31 de agosto de 2012

be water, dantés


Está escrito en el Yogatattva upanishad que quien practique diariamente, durante tres horas, la postura sobre la cabeza, conquistará el tiempo.

Edmundo Dantés, conde de Montecristo, lo hizo. Conquistó el tiempo ciento setenta años hace; no conocemos con exactitud si la postura sobre la cabeza fue determinante en su conquista porque Dantés, al fin, sigue siendo un buen trozo de misterio.

A Edmundo en sus grandes rasgos y en su aventuraza no se lo ideó Dumas padre propiamente, sino su conocido negro Auguste Maquet, y en sus detalles y sus costumbres íntimas ya sí Alexandre entró, dicen. No sabemos si deber a Augus o deber a Alex la singularidad de este personaje grande, anterior a Nemo, afligido, desapegado, jugador de ajedrez con el mundo y con las libras de carne, imbuido de orientalismo.

Pero no nos hagamos un lío.

Anterior a Nemo, decíamos, lo es en veinticinco años, los que van de 1844  a 1869. Como él, arrastra dolorosa carga, es cerebro aventajado y la suerte de la especie humana le importa tres cojones. Anterior a The Phantom lo es en casi un siglo, y a El hombre que ríe de Salinger, esa otra joya, en un siglo bien pasado. Y sin embargo, ya gasta mansión subterránea en las rocas de la isla de Montecristo y ya se acompaña de fiel esclavo mudo negro e imponente. A nosotros, con lo del subterráneo rocoso y alfombrado nos ganó para siempre, qué queréis.
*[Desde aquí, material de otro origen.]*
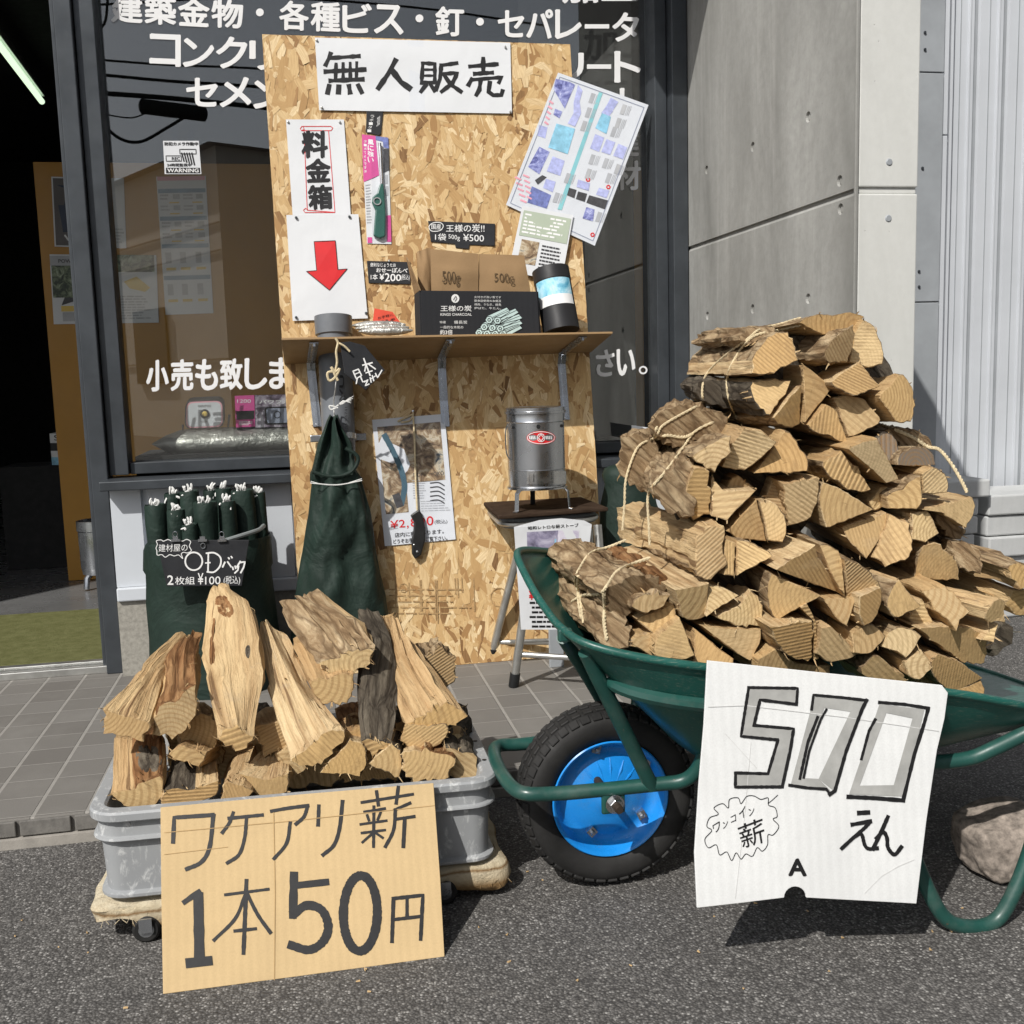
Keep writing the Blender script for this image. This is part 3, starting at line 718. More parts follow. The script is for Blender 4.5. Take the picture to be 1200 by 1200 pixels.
for v in (.13, .21, .33, .41):
    for u in (.05, .52): lines(mb, qd, u, v, u+.2, v+.05, 2, 0, .5, sp); patch(mb, sub(qd, u+.26, v, u+.4, v+.035), sp, 0); patch(mb, sub(qd, u+.18, v+.055, u+.38, v+.065), sp, 3)
for v in (.55, .78):
    for u in (.08, .38, .7): patch(mb, sub(qd, u, v, u+.12, v+.08), sp, 0); patch(mb, sub(qd, u, v+.11, u+.2, v+.13), sp, 3)
mb.build('print', [LGREYINK, plain('print_band', (.2, .3, .4), .5), ROSE, YELL], t)
# warning sticker on the glass
qd = [(191, 165), (233, 165), (236, 204), (193, 204)]
t, sp = poster('warning_sticker', qd, 'small white security camera warning sticker taped to the window', ypl(YG-.0015), 0, 0, 5)
mb = MB(); txt(mb, '防犯カメラ作動中', sub(qd, .04, .04, .97, .14), sp, .03); txt(mb, '24時間監視中', sub(qd, .08, .68, .74, .77), sp, .03); patch(mb, sub(qd, .04, .81, .97, .97), sp); txt(mb, 'WARNING', sub(qd, .08, .835, .93, .945), sp, .03, 1, .0004); txt(mb, 'REC', sub(qd, .22, .49, .44, .58), sp, .03)
stroke(mb, sub(qd, .06, .45, .48, .61), .8, sp, 0, closed=True)
c1 = sub(qd, .45, .2, .95, .75); stroke(mb, sub(c1, 0, .1, .9, .35), .9, sp, 0, closed=True)
for i in range(5): stroke(mb, sub(c1, .1+.14*i, .3, .2+.14*i, .75+.05*i)[::2], 1.6, sp, 0)
mb.build('print', [INK, VINYL], t)
mb = MB()
for q in ([(199, 148), (206, 148), (209, 165), (203, 165)], [(222, 150), (228, 151), (226, 165), (220, 165)], [(187, 174), (192, 174), (194, 200), (189, 198)], [(233, 174), (239, 175), (241, 199), (236, 199)]): patch(mb, q, ypl(YG-.001))
mb.build('tape', M['film'], t)
# goods on the inner sill
YS = 3.40
mb = MB(); c0 = PY(180, 520, YS); c1 = PY(345, 515, YS); prof = []
for i in range(15):
    tt = i/14; c = c0+(c1+Vector((.12, 0, 0))-c0)*tt; rr = .042*min(1, (math.sin(min(tt*5, 1)*math.pi/2))) + .003
    prof.append([c+Vector((0, math.cos(k*math.pi/10)*.10*(.3+.7*rr/.045), math.sin(k*math.pi/10)*rr*(1+.12*noise.noise((tt*9, k*.5, 1))))) for k in range(20)])
mb.loft(prof); tag(mb.build('wrapped_bag', M['silver'], smooth=60), 'long silver wrapped bag lying inside on the window sill', 'bag')
tag(MB().bx((-.5, 3.27, .44), (1.1, 3.6, c0.z-.03)).build('inner_ledge', M['inwall']), 'dark display ledge behind the glass under the silver bag', 'ledge')
wl = thing('work_light', 'square black and red work light on the silver bag behind glass', 'work light', tuple(PY(240, 508, 3.37)))
def rrect(q, r, n=5):
    out = []; P = [Vector(p) for p in q]
    for i in range(4):
        a, b, c = P[i-1], P[i], P[(i+1) % 4]; d1 = (a-b).normalized(); d2 = (c-b).normalized()
        for k in range(n+1):
            t = k/n; out.append(tuple((b+d1*r)*(1-t)**2+b*2*t*(1-t)+(b+d2*r)*t*t))
    return out
YL = 3.355; lp = ypl(YL)
q0 = rrect([(217, 470), (262, 468), (263, 501), (216, 503)], 9)
f = [lp.w(x, y) for x, y in q0]; cc = sum(f, Vector())/len(f)
MB().loft([[cc+(p-cc)*.97 for p in f], f, [p+Vector((.0, .05, .01)) for p in f], [cc+(p-cc)*.8+Vector((0, .07, .01)) for p in f]]).build('housing', M['black'], wl, bevel=.002)
mb = MB(); q1 = rrect([(218.5, 471), (260.5, 469.5), (261, 500), (218, 502)], 8); patch(mb, q1, lp, 0, .001); q2 = rrect([(220, 472.5), (259, 471), (259.5, 498.5), (219.5, 500.5)], 7); patch(mb, q2, lp, 1, .002); mb.build('light_panel', [ROSE, plain('lens_pale', (.6, .62, .66), .2)], wl)
mb = MB(); mb.lathe([(0, .006), (.008, .005), (.014, .0035), (.0145, 0)], PY(240, 485, YL-.003), 20, (0, -1, 0)); mb.build('lens', M['black'], wl); mb = MB(); mb.lathe([(0, .003), (.006, .002), (.008, 0)], PY(240, 485, YL-.009), 16, (0, -1, 0)); mb.build('led', YELL, wl)
mb = MB(); txt(mb, 'GENTOS', rect(232, 474.5, 247, 477), lp, .02, 0, .003); txt(mb, 'GZ-200', rect(235, 493, 243, 495), lp, .02, 0, .003); mb.build('lettering', INK, wl)
mb = MB(); s = [lp.w(213, 498), lp.w(213, 509), lp.w(266, 506), lp.w(268, 486)]; mb.tube([p+Vector((0, .03, 0)) for p in s], .004, 8); mb.build('stand', M['black'], wl, smooth=True)
bxs = thing('light_carton', 'pink and black carton with a picture of a work light', 'box', tuple(PY(305, 510, 3.36)))
bp = ypl(3.345); qd = [(275, 464), (345, 462), (345, 511), (278, 511)]
board('carton', qd, bp, .09, M['boxblack'], bxs)
mb = MB(); patch(mb, [(275, 464), (298, 463), (299, 500), (276.5, 501)], bp, 0); patch(mb, [(299, 463), (345, 462), (345, 500), (299.5, 501)], bp, 1); patch(mb, [(277, 482), (298, 481), (298, 491), (277, 492)], bp, 2, .0004); txt(mb, '1200', [(278, 468), (294, 468), (294, 472), (278, 472)], bp, .02, 3, .0004); lines(mb, rect(280, 494, 296, 499), 0, 0, 1, 1, 3, 3, .5, bp, .0004)
patch(mb, rrect([(310, 477), (346, 476), (346, 497), (311, 498)], 4), bp, 2, .0004); patch(mb, rrect([(312, 478.5), (345, 478), (345, 495), (313, 496)], 3), bp, 4, .0008)
stroke(mb, [(325+4*math.cos(i*.7), 486+4*math.sin(i*.7)) for i in range(9)], 1, bp, 2, closed=True, e0=.001); txt(mb, 'GENTOS', [(293, 505.5), (334, 504), (332, 509), (292, 510)], bp, .03, 3, .0004); txt(mb, 'パワフル', rect(304, 469, 340, 473), bp, .02, 3, .0004)
mb.build('print', [PINK, photo_print('print_photo_dim', ['1c1520', '6a5a6c', 'b0a8b4', 'e0dce4'], 20), INK, VINYL, plain('print_pale_blue', (.3, .33, .42), .4)], bxs)
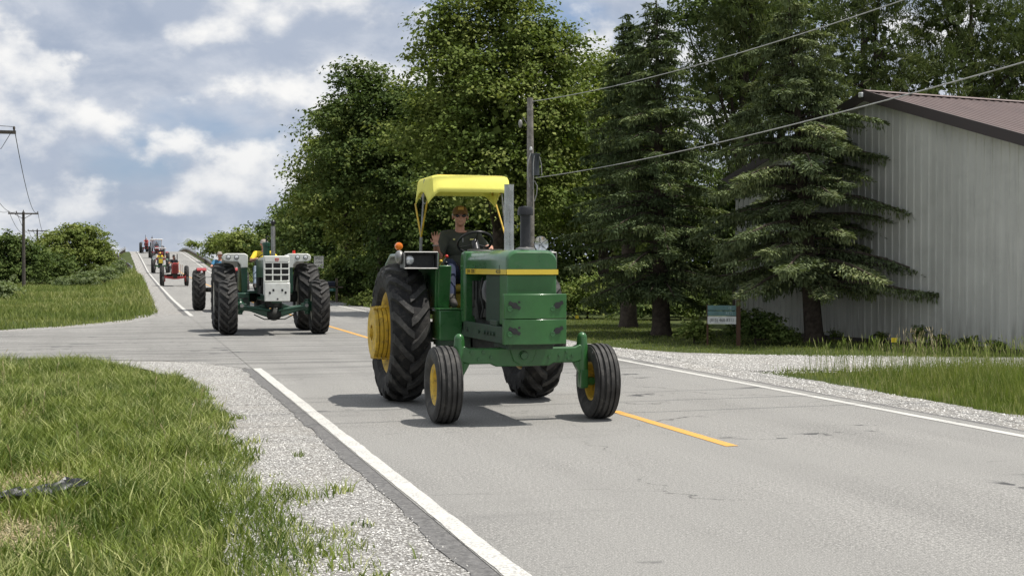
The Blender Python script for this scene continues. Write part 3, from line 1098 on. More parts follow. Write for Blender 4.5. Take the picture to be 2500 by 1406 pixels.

Edmundo conquistó el tiempo, también decíamos. Lo tuvo que hacer porque lo aprendió todo y se hizo experto en todo en unos años dilatados, no hay otra, hasta el infinito; la alquimia, los latines, las drogas del mediodía, la banca, la cocina, la esgrima, el jiu jitsu. Cada cosa con su filosofía anexa y su facundia anexa. Lo tuvo que hacer, además, porque su amada, Mercedes, tantos años después, lo reconoció a duras penas y se dijo, Mercedes, a sí misma, entre los cortinajes:

No puede ser tan joven.

Edmundo, entonces, cabalgó sobre los años a su otra manera, y dos décadas le fueron como dos siglos para saber, para dominar el espíritu del Oriente hasta el punto de cesar su piel de plegársele sin él querer.

Siendo así esto último no es verosímil, Alex, Augus, que lo fíe todo al desquite y a un odio largamente enquistado, que es un veneno para la vida, pero de cajón, pero de primero de sabio. No nos cuadra. Que no.

Vamos a aceptar, en cambio, que acabe llegando, al fin de más de mil páginas, a que el amor es lo único y lo solo. Lo vamos a aceptar porque la idea la tenemos por buena y por cierta, para bien y para regular. Y porque a todos nos entraba por el ojo la principesa dignísima y jovencísima, aún sólo fuera por el nombre, Haydée, qué hermosura de nombre.

Ahora, dominar las metafísicas del Levante y adueñarse de los granos de arena del reloj para luego dejarse consumir míseramente en la venganza como un vulgar del vulgo, pues, dejadnos repetir, pues es que no.

¿Que si es, el tochón, una obra magna? Naturalmente que lo es. Pero para leer eso no vengáis aquí, que ya tenéis a toda la web repitiéndolo al unísono, y es por eso que es un coñazo, la web. 

Os digo más: largaos ahora mismo.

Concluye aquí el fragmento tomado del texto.